Wednesday, May 05, 2004

A Knuckle, Sandwiched 

I rarely engage in second-guessing individual managerial moves, because I can't watch or listen to enough games to make that productive. But last night's game offers a simple opportunity to evaluate Bob Brenly's decision to leave Steve Sparks in the game against Sammy Sosa. Admittedly, Sammy's home run parked into left-center field bleachers didn't affect the final outcome (except by closing the gap to 3 runs, it meant that Valverde's stellar 9th qualified him for the save), but I wanted to do some quick checks to see whether there might have been a more obvious move in retrospect.

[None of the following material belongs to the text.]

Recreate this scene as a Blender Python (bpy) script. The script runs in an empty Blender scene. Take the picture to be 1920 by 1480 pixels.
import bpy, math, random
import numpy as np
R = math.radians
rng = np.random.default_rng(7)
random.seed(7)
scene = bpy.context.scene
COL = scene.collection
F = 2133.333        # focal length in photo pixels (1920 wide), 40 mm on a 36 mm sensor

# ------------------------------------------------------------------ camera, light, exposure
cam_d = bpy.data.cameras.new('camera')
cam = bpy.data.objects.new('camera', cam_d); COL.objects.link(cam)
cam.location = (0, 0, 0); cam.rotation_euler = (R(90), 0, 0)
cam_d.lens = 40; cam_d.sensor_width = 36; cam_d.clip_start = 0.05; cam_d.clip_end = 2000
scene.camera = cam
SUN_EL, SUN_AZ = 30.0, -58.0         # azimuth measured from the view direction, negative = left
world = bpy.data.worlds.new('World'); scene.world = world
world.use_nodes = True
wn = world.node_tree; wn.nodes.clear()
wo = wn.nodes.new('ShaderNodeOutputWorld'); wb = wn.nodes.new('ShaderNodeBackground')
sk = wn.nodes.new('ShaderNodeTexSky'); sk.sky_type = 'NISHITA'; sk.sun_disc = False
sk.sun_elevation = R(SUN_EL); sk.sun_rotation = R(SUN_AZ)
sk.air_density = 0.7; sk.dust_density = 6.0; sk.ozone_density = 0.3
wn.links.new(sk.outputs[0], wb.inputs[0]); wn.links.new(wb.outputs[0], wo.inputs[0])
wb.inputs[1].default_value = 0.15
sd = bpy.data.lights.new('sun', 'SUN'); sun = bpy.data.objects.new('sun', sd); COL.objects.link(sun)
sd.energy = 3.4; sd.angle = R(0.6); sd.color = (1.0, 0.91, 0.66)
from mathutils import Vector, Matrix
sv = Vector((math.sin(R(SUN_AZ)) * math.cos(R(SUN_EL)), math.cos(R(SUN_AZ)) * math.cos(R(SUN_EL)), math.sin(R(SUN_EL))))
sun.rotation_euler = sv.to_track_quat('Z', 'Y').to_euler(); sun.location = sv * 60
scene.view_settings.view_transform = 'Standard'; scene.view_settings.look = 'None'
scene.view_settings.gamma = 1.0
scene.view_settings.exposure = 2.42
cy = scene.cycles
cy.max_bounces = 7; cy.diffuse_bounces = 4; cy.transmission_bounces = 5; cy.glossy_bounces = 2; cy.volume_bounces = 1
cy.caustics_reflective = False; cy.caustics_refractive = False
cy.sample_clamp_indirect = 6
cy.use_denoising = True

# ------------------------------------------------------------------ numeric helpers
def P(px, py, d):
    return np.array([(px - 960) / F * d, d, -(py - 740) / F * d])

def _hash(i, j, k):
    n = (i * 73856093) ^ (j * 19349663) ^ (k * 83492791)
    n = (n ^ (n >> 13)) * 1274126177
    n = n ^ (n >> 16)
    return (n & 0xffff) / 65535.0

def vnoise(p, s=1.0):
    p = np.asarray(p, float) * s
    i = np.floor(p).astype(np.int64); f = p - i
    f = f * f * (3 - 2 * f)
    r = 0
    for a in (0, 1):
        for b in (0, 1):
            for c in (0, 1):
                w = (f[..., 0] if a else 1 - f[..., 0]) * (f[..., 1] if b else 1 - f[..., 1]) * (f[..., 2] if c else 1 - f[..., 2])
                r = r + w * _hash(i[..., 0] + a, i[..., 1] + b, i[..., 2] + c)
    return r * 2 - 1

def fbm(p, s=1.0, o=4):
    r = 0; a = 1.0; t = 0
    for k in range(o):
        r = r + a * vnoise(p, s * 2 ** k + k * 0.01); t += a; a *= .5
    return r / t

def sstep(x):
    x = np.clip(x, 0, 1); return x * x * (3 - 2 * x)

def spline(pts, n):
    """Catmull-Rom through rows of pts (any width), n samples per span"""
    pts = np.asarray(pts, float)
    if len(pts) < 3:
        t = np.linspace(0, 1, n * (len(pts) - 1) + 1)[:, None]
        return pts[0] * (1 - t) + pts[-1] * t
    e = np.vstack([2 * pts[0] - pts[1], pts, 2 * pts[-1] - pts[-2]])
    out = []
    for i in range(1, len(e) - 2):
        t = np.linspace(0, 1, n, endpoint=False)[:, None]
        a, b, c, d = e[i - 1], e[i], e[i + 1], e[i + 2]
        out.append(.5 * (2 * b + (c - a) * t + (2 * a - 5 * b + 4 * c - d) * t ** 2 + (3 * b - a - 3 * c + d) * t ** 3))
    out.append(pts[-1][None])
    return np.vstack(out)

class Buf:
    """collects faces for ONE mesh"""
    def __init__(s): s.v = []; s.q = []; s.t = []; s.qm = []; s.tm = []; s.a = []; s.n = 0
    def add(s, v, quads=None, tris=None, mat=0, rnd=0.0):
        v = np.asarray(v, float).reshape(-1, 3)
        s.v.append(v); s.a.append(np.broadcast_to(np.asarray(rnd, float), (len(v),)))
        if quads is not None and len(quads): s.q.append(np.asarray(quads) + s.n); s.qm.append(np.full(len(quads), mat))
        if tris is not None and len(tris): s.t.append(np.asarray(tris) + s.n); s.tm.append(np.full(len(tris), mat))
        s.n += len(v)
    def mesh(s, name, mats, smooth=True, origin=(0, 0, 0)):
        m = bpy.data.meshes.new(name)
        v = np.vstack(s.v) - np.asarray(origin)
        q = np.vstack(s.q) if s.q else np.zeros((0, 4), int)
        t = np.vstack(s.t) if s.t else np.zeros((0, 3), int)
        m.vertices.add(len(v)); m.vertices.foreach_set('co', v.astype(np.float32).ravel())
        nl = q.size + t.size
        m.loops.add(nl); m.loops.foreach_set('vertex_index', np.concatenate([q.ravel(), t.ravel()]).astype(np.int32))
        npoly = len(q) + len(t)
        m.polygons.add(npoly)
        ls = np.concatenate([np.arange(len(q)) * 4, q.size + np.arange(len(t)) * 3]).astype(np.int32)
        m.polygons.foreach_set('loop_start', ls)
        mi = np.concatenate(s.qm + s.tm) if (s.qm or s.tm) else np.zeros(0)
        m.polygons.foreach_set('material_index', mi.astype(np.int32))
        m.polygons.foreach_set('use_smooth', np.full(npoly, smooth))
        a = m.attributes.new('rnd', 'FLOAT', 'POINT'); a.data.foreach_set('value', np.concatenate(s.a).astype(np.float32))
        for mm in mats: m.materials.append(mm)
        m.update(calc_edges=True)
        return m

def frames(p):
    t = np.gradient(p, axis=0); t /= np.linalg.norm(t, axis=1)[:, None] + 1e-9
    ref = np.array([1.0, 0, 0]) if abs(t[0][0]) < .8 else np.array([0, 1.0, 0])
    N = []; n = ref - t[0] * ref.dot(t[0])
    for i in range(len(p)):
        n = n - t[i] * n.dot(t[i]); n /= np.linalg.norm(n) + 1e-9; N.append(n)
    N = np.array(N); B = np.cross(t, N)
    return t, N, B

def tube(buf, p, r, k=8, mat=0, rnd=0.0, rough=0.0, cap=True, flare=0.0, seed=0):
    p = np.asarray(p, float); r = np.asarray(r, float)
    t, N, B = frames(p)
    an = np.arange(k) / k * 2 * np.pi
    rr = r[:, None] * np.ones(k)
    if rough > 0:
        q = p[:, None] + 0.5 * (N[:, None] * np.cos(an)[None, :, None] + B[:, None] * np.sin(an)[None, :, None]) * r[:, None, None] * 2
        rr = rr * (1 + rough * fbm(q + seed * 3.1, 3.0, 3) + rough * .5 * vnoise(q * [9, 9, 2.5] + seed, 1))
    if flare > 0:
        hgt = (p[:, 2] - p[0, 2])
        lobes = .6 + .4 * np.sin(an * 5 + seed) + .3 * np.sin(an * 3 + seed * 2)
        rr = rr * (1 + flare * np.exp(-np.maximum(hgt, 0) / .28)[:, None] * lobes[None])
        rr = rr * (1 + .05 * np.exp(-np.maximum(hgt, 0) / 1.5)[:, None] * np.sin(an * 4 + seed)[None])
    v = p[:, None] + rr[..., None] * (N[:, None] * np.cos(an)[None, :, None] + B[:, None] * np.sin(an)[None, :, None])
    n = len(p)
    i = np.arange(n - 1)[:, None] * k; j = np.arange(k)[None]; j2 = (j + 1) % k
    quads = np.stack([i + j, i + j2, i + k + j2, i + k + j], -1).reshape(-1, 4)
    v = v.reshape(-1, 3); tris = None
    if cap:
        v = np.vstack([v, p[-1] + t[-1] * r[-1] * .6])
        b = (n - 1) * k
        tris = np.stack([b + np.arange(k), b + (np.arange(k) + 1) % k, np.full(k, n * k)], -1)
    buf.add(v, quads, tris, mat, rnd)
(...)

First, Sparks had handled Sosa well all night -- 3 ground balls. Knuckleballers should do well against aggressive batters that don't draw walks, and Sosa fits that category. That argues for keeping Sparks in the game. But he'd given up two hits, and could have been losing his effectiveness.

If you were to bring in a reliever, who'd be most likely? Well, since Sammy hits righty, you probably wouldn't want to bring in a lefty (and, indeed, most people haven't -- Sammy's had just 4 at-bats against lefties this season). In addition, Choate's been poor this season and Randolph, although I like him, has already given up 2 home runs this season, so also not the guy to bring in in this situation.

Right-handed relievers? Koplove is the most obvious, and Brenly went to him after Sosa's home run. But would he have done any better? Who knows.

The problem with knuckleballers is when they screw up, against good batters, good batters will make them pay. Heck, even bad batters will make them pay. Just ask Tim Wakefield and Red Sox fans. I don't have a strong case against Brenly's decision; it's just unfortunate that it turned a stellar performance into a good one.

Of course, after the game last night, the radio announcers said Brenly's decision to keep Sparks in the game to face Sosa showed "guts." One would think after the Pat Tillman situation, sports announcers and reporters could lay off the word "guts" for awhile. Especially in the case of managerial decisions that aren't easily second-guessed.